Nos dijo que era un hecho lamentable, pero que él ya lo había visto venir. Para
él era evidente que “en marcha” no aceptaba
convivir con una mayoría. Ahora de lo que
se trataba era de seguir adelante.
“Carapalo” insistió una y otra vez
en atribuir toda la responsabilidad a los otros pero, al mismo tiempo, se cuidó de representar una actitud abierta, de
darse una ruptura no sería por su parte
sino por la de los demás… Suyo fue sin duda, el
siguiente llamamiento publicado en el Combate nº 11: “Camaradas de la fracción minoritaria,
el II Congreso de la LCR
no es un congreso fraccional, sigue siendo el vuestro y el nuestro. Su
preparación está en marcha. Vosotros tenéis un puesto para discutir en el
mismo. No a través de un representante para discutir sobre la escisión, sino
mediante una representación proporcional a vuestras fuerzas y para realizar el
debate trotskista que la ruptura ha interrumpido. Con vistas a la
representación democrática en este Congreso, renovamos nuestra propuesta de
comisión paritaria en la que deben incluirse un representante de cada tendencia
de la IV
Internacional. Por nuestra parte, está el convencimiento de
que, a pesar de esta ruptura contra la que hemos luchado con todas nuestras
fuerzas, el debate sigue siendo posible y necesario”.
No obstante, en el curso
del congreso de constitución de la Liga
Comunista (LC), “Carapalo” se mostró especialmente
desabrido contra unos pocos que
insistimos en que había que tener todas las vías abiertas…En aquella ocasión
argumentó lo mismo que haría después en otras crisis: que la metodología
acabaría creando dinámicas opuestas. Se trataba, ante todo y sobre todo, de las
interpretaciones. Por su parte no había dudas posibles. Estábamos al tanto de
“la única vía que posee un grupo pequeño para devenir partido revolucionario de
masas (…) sólo si dominamos los principios y los métodos de transición
contenidos en el “Programa” de 1938, podremos avanzar en su concreción a
condiciones determinadas a la evolución de las mismas, a los cambios de
relación de fuerzas entre las clases y a las nuevas experiencias de las masas,
mediante la elaboración detallada y minuciosa del programa de la revolución
española, íntimamente ligada a la inserción creciente del grupo trotskista en
el proceso revolucionario de las masas, en su capacidad de trabar lazos de
dirección con ellas”.
En perspectiva, el cisma se puede interpretar desde un doble
punto de vista. Primero, como una muestra más de las sempiternas crisis de los grupos revolucionarios que, tras un
primer avance con unas fórmulas que resultan por un tiempo (y las de la primera
Liga funcionaron como revulsivo, como expresión de una audacia teórica y
militante), pero se fueron creando dos tendencias opuestas. Una que busca
aproximarse a las mayorías para no perder el compás de los movimientos y otra,
la de la LC, que
opta por una reafirmación de la tradición, por los criterios “principistas”...

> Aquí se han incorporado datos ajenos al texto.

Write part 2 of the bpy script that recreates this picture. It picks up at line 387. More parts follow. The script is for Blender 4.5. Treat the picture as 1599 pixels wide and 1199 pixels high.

Algunos de los que le habían
acompañado desde los tiempos del FOC, un
colectivo (Martí Caussa alias “Enrique”, Miquel Puig alias “El Muerto”, Joan
Font, etc.) con vida propia que se opone a Colomar, que ya no
aceptaba su tutelaje como antes. En no poca medida, este colectivo antecedió la “revuelta” del siguiente, pero no es cuestión de adelantarse.